_Records for this exercise_
--- Begin ---

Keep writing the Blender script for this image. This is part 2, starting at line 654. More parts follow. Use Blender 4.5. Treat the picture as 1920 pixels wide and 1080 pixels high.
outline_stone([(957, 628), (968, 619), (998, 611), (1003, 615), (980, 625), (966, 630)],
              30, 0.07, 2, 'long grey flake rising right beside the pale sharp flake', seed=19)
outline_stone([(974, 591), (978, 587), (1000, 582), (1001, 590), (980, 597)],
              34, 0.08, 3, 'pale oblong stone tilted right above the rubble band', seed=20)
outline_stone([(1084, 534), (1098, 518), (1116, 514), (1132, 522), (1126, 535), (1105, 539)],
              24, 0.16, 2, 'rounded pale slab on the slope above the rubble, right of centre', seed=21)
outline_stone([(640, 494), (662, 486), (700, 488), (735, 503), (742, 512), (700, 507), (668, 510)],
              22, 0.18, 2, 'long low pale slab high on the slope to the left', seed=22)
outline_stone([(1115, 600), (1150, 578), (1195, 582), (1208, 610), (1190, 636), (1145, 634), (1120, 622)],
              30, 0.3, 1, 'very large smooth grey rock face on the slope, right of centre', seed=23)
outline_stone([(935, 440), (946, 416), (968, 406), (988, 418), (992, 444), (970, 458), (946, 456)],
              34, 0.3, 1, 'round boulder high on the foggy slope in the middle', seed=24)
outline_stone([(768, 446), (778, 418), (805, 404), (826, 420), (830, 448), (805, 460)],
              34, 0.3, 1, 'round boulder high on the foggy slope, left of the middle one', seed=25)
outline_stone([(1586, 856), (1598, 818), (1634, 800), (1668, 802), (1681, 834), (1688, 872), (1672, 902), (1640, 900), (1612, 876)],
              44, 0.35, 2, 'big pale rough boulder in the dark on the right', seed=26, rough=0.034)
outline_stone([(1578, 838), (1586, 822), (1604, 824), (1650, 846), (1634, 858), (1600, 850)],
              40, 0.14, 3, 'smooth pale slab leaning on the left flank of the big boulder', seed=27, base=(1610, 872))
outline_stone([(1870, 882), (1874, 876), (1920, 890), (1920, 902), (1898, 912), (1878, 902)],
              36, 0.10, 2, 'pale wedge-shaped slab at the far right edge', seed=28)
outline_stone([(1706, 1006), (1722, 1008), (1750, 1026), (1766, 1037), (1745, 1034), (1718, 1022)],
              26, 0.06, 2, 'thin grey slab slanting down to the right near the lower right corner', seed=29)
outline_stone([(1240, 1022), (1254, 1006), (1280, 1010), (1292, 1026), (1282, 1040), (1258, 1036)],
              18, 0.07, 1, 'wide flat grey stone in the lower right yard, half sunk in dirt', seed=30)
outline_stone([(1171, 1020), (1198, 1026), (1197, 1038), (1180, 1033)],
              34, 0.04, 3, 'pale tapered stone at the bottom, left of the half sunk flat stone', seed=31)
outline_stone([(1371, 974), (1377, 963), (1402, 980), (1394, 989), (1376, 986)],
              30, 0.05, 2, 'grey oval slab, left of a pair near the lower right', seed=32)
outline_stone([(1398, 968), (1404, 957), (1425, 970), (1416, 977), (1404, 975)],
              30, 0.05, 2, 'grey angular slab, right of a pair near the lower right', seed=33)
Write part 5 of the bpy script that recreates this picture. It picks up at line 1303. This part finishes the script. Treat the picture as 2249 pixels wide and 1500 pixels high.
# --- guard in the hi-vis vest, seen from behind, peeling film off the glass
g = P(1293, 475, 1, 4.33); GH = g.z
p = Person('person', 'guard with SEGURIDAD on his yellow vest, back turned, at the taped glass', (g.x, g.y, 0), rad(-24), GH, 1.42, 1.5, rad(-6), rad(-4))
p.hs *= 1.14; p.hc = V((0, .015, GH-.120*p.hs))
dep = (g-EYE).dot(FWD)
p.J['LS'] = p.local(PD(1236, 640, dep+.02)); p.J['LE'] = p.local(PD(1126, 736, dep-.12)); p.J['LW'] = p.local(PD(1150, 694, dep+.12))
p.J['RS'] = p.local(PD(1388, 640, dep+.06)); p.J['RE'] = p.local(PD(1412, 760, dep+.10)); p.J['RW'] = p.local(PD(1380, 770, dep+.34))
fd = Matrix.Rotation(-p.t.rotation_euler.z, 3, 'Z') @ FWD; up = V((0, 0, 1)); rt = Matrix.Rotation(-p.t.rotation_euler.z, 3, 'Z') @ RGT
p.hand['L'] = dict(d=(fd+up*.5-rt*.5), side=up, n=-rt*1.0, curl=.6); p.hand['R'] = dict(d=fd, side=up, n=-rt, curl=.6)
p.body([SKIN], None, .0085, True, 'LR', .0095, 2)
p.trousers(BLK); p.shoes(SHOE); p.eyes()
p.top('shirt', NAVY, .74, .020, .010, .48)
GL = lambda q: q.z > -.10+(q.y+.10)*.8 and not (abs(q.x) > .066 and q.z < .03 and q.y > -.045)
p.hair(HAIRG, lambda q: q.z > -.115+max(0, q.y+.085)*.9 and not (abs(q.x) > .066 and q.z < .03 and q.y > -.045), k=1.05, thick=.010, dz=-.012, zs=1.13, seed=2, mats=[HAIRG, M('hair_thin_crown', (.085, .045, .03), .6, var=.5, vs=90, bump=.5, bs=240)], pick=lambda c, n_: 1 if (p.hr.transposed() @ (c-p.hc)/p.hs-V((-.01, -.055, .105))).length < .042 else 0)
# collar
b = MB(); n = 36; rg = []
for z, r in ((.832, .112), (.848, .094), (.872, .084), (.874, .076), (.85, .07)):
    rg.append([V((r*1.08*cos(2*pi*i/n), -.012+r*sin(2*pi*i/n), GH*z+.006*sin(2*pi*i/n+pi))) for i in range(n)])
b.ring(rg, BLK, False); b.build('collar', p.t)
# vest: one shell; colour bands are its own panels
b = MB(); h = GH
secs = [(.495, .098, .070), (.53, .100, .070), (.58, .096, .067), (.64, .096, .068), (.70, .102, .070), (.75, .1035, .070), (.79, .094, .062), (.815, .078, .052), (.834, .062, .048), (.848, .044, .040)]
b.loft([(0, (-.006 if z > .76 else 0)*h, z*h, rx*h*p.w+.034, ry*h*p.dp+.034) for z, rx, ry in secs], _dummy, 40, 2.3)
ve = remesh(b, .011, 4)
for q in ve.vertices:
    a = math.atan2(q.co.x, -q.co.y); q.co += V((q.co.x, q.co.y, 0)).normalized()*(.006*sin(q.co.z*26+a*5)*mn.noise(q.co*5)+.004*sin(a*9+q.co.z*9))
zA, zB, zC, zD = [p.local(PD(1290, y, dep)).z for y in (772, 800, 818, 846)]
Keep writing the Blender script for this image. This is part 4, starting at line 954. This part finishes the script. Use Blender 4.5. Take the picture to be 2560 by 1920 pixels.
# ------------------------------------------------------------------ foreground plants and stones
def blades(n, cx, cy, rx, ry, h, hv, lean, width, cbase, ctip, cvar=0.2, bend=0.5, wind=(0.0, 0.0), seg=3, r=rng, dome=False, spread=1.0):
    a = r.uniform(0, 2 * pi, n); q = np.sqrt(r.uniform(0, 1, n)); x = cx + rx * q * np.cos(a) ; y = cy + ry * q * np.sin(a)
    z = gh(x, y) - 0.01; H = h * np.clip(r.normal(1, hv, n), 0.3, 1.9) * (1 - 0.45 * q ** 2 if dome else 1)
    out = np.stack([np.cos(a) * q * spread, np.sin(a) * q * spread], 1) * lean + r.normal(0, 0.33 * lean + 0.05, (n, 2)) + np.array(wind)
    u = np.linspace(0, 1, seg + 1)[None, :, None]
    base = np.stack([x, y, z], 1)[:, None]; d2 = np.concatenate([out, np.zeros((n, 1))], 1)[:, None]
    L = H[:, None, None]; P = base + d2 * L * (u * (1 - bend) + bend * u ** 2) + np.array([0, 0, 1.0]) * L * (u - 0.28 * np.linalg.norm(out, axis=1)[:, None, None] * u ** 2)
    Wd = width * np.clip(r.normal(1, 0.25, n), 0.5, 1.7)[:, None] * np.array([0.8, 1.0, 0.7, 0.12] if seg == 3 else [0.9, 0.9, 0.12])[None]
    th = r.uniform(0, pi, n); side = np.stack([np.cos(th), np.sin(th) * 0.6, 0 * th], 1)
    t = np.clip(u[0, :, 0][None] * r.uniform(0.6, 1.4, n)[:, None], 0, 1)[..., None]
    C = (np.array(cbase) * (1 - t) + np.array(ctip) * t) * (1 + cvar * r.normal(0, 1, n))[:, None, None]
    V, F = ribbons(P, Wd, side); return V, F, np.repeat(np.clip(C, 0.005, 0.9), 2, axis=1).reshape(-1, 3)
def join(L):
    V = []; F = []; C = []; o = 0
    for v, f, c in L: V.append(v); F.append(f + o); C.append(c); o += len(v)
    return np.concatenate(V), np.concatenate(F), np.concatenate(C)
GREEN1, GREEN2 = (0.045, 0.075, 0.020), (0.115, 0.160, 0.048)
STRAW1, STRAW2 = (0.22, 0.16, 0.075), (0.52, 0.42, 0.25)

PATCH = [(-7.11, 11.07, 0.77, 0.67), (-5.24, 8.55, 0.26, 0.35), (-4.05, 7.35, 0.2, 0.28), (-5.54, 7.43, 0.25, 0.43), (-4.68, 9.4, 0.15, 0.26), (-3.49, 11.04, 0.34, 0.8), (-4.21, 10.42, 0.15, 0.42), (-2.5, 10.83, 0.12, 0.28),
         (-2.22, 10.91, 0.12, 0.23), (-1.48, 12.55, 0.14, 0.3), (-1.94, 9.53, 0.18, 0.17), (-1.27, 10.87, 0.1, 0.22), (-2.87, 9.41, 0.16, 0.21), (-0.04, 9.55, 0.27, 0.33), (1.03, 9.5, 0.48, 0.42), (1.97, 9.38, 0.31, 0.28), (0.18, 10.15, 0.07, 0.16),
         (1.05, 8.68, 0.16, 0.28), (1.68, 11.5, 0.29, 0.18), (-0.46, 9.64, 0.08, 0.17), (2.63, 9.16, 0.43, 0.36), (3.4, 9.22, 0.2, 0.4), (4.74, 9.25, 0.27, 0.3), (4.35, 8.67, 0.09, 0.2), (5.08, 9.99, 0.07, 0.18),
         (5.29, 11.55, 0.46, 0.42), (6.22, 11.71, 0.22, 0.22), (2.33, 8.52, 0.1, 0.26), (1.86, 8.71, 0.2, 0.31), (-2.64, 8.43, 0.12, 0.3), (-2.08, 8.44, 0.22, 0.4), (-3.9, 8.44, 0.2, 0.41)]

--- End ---

_What you will do_
Retype the records above, but only those lines that fall between the line containing "V, F = ribbons(P, Wd, side);" and the line containing "STRAW1, STRAW2 = (0.22, 0.16, 0.075), (0.52, 0.42, 0.25)", with both of those lines included, exactly as written.

_Exercise output_
    V, F = ribbons(P, Wd, side); return V, F, np.repeat(np.clip(C, 0.005, 0.9), 2, axis=1).reshape(-1, 3)
def join(L):
    V = []; F = []; C = []; o = 0
    for v, f, c in L: V.append(v); F.append(f + o); C.append(c); o += len(v)
    return np.concatenate(V), np.concatenate(F), np.concatenate(C)
GREEN1, GREEN2 = (0.045, 0.075, 0.020), (0.115, 0.160, 0.048)
STRAW1, STRAW2 = (0.22, 0.16, 0.075), (0.52, 0.42, 0.25)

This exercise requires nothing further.